··· DATA EXTRACT
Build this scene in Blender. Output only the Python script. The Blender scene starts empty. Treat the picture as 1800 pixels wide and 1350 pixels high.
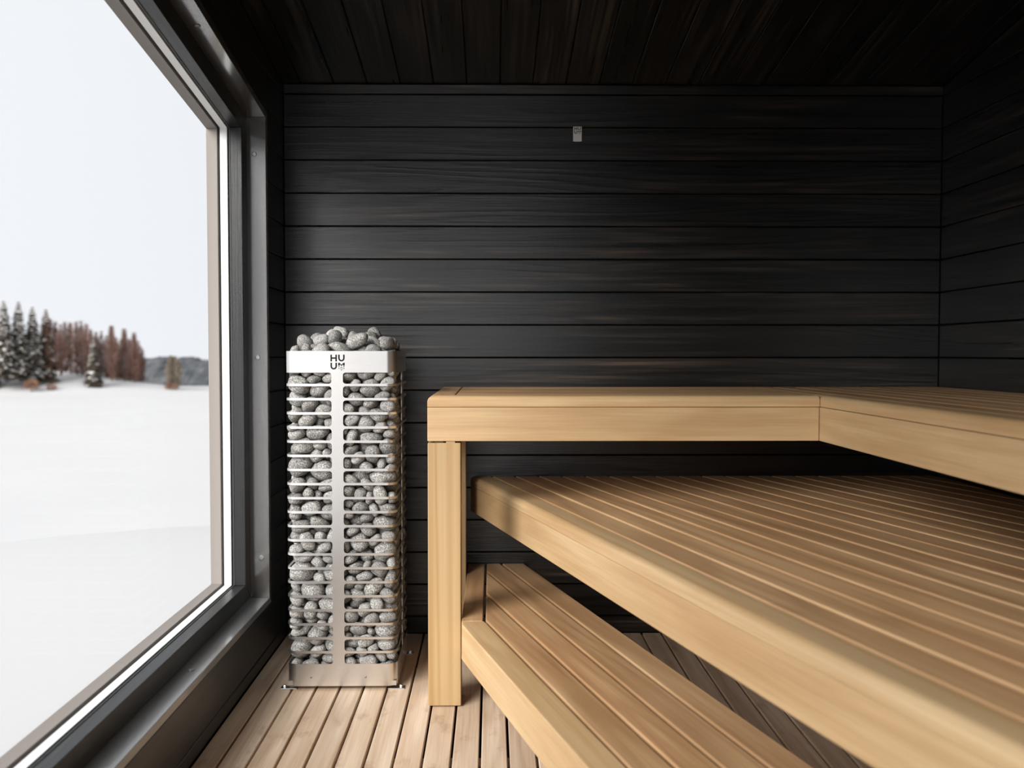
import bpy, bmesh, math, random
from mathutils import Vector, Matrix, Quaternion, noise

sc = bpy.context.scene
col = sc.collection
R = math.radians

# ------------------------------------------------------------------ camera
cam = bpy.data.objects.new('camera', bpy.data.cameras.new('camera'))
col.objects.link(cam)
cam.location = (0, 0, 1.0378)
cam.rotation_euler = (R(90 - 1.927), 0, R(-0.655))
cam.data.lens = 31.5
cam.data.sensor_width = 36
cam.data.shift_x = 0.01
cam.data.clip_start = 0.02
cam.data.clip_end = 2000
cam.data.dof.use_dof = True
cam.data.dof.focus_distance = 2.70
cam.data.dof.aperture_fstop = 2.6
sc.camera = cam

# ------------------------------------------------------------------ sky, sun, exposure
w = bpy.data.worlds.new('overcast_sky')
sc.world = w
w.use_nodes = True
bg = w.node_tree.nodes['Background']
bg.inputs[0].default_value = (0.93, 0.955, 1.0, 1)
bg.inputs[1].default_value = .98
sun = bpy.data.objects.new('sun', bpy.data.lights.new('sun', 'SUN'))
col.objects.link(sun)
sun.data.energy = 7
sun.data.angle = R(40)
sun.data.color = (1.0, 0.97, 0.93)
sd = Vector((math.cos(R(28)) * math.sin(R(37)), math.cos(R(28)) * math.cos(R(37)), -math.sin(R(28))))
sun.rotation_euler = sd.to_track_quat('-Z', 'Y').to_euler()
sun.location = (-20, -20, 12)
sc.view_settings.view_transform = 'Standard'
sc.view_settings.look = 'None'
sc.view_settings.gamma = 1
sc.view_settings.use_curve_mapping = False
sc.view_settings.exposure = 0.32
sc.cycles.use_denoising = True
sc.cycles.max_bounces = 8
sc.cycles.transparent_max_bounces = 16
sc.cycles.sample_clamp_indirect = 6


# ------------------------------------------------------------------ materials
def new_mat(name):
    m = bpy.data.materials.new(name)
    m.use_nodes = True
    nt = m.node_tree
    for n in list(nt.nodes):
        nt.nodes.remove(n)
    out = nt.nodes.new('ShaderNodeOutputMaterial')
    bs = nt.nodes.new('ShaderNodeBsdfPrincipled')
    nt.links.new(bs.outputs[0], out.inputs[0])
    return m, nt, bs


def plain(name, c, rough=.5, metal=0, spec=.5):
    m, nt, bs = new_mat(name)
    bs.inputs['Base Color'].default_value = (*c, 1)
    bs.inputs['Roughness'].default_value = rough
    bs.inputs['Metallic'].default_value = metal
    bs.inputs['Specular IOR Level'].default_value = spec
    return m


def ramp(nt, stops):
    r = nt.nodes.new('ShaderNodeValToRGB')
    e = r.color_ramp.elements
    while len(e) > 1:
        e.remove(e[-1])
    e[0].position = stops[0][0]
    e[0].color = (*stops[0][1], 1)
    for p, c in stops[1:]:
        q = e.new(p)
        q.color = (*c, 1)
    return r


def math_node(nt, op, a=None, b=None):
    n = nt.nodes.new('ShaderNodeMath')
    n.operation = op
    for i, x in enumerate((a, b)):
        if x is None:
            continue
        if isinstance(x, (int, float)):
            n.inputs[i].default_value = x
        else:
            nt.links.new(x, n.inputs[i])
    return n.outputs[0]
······
Exactly restate the lines from the beginning of the data through the line with "sc.cycles.sample_clamp_indirect = 6", and no others, keeping pictures out.

**THE REPLY**
Build this scene in Blender. Output only the Python script. The Blender scene starts empty. Treat the picture as 1800 pixels wide and 1350 pixels high.
import bpy, bmesh, math, random
from mathutils import Vector, Matrix, Quaternion, noise

sc = bpy.context.scene
col = sc.collection
R = math.radians

# ------------------------------------------------------------------ camera
cam = bpy.data.objects.new('camera', bpy.data.cameras.new('camera'))
col.objects.link(cam)
cam.location = (0, 0, 1.0378)
cam.rotation_euler = (R(90 - 1.927), 0, R(-0.655))
cam.data.lens = 31.5
cam.data.sensor_width = 36
cam.data.shift_x = 0.01
cam.data.clip_start = 0.02
cam.data.clip_end = 2000
cam.data.dof.use_dof = True
cam.data.dof.focus_distance = 2.70
cam.data.dof.aperture_fstop = 2.6
sc.camera = cam

# ------------------------------------------------------------------ sky, sun, exposure
w = bpy.data.worlds.new('overcast_sky')
sc.world = w
w.use_nodes = True
bg = w.node_tree.nodes['Background']
bg.inputs[0].default_value = (0.93, 0.955, 1.0, 1)
bg.inputs[1].default_value = .98
sun = bpy.data.objects.new('sun', bpy.data.lights.new('sun', 'SUN'))
col.objects.link(sun)
sun.data.energy = 7
sun.data.angle = R(40)
sun.data.color = (1.0, 0.97, 0.93)
sd = Vector((math.cos(R(28)) * math.sin(R(37)), math.cos(R(28)) * math.cos(R(37)), -math.sin(R(28))))
sun.rotation_euler = sd.to_track_quat('-Z', 'Y').to_euler()
sun.location = (-20, -20, 12)
sc.view_settings.view_transform = 'Standard'
sc.view_settings.look = 'None'
sc.view_settings.gamma = 1
sc.view_settings.use_curve_mapping = False
sc.view_settings.exposure = 0.32
sc.cycles.use_denoising = True
sc.cycles.max_bounces = 8
sc.cycles.transparent_max_bounces = 16
sc.cycles.sample_clamp_indirect = 6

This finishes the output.